─── Recorded information

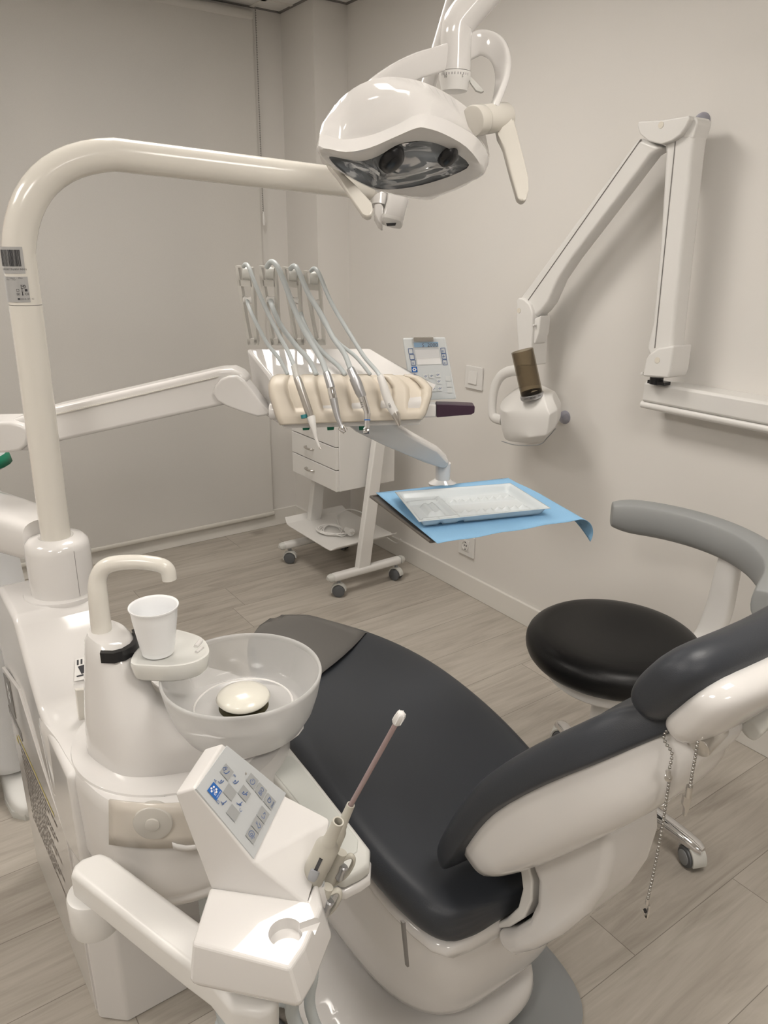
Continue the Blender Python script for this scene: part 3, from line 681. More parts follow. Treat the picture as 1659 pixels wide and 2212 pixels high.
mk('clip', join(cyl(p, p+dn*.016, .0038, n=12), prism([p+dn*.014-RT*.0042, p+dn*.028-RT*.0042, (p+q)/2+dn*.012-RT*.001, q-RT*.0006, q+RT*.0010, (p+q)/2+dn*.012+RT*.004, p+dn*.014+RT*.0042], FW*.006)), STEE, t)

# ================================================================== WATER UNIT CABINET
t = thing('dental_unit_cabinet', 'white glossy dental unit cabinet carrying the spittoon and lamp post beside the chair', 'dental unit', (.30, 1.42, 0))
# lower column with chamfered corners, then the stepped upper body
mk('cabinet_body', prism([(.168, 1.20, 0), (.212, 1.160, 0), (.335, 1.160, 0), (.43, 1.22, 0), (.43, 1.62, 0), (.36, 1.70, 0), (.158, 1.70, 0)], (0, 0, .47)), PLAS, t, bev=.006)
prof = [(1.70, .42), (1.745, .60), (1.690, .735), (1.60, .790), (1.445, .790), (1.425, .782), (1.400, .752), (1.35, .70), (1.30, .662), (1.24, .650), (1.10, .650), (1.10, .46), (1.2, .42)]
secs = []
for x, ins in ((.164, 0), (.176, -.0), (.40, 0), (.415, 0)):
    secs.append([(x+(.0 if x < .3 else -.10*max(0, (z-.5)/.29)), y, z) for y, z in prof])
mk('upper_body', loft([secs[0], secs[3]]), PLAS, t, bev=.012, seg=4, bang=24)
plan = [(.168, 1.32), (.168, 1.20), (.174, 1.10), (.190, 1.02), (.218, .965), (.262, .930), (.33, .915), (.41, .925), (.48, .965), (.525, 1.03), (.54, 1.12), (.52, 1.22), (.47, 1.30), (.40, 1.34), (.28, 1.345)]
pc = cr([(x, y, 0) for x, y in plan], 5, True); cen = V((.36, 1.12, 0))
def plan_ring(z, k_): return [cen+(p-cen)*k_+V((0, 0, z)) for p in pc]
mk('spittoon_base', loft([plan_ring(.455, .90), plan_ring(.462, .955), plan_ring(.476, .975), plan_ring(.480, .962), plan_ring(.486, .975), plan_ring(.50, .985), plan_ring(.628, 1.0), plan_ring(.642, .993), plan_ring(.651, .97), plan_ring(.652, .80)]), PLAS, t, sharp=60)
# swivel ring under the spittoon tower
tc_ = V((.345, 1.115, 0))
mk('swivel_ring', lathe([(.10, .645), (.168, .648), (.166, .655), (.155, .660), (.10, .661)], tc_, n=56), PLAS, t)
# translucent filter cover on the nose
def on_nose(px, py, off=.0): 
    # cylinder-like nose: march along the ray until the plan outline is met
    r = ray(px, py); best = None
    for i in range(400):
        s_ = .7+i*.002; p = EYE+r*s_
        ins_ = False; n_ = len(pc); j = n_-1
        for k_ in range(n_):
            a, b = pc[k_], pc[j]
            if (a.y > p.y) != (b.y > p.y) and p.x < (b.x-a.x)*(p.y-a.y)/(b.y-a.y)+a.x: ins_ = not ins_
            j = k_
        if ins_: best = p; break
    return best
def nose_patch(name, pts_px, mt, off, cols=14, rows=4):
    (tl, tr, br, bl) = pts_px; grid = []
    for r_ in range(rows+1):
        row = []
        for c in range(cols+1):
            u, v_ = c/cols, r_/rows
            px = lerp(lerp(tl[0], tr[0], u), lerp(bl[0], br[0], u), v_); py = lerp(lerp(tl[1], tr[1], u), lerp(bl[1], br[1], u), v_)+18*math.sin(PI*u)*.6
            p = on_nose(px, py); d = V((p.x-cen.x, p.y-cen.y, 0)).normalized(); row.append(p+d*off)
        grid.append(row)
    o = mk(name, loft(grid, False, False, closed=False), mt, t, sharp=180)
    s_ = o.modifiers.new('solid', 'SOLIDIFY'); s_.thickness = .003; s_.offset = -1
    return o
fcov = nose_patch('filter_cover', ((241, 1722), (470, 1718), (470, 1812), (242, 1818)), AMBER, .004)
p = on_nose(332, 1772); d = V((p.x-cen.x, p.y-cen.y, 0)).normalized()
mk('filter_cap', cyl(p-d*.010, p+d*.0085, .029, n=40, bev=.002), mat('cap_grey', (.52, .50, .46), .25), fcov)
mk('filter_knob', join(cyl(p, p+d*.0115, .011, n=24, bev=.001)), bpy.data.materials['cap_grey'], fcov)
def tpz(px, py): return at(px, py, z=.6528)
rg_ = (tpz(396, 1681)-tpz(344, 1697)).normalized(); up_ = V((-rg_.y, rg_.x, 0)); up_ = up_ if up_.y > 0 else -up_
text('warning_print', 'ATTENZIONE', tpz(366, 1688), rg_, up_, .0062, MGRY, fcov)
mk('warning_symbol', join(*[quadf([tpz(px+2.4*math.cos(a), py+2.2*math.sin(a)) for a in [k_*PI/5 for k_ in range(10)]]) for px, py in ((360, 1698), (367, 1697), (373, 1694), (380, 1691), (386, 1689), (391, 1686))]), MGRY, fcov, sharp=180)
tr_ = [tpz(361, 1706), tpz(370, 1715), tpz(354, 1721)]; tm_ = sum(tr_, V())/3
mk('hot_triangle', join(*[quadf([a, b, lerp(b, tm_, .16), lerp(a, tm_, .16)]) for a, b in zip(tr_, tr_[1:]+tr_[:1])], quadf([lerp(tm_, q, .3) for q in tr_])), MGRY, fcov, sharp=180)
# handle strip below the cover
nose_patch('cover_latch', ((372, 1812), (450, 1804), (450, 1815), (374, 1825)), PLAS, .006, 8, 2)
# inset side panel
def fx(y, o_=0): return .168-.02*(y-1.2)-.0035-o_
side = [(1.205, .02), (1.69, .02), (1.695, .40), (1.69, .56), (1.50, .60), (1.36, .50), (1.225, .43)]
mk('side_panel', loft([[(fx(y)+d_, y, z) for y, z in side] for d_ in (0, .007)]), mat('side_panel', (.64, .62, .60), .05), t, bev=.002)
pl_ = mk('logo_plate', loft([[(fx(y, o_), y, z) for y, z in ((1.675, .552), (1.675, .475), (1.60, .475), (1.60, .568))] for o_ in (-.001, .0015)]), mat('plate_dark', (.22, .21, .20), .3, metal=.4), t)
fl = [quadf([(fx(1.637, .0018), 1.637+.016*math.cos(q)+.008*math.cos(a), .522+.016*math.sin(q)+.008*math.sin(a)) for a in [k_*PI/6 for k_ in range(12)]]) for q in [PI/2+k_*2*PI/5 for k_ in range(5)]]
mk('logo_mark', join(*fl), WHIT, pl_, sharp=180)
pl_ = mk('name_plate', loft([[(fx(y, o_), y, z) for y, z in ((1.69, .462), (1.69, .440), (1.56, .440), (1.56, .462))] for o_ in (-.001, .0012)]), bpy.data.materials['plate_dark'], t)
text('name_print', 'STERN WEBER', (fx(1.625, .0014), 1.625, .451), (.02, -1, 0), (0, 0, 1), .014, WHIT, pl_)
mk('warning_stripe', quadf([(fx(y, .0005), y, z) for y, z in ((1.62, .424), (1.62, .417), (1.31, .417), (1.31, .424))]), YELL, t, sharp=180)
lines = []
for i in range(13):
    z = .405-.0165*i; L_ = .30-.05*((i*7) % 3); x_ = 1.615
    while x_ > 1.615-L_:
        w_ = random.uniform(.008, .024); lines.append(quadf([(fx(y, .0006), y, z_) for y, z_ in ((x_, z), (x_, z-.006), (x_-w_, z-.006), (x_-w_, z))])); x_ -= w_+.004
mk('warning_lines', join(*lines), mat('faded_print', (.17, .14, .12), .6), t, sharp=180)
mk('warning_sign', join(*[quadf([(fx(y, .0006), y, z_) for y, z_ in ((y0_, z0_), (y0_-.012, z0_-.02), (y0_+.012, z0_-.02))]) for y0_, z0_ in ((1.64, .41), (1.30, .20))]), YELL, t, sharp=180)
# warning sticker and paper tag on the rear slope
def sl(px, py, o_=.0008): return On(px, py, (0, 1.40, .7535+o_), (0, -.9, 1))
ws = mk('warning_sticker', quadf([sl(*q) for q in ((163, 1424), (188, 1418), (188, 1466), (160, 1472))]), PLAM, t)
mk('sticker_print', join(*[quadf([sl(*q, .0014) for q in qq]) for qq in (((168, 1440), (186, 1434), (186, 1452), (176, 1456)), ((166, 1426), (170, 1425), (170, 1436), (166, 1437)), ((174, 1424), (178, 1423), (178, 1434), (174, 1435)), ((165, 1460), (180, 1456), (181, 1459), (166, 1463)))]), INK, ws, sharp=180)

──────

■ Task directions
Return only the lines from the start of the data through the line that contains "FW*.006)), STEE, t)", please, copying them exactly and omitting all pictures.

■ Answer for the task
Continue the Blender Python script for this scene: part 3, from line 681. More parts follow. Treat the picture as 1659 pixels wide and 2212 pixels high.
mk('clip', join(cyl(p, p+dn*.016, .0038, n=12), prism([p+dn*.014-RT*.0042, p+dn*.028-RT*.0042, (p+q)/2+dn*.012-RT*.001, q-RT*.0006, q+RT*.0010, (p+q)/2+dn*.012+RT*.004, p+dn*.014+RT*.0042], FW*.006)), STEE, t)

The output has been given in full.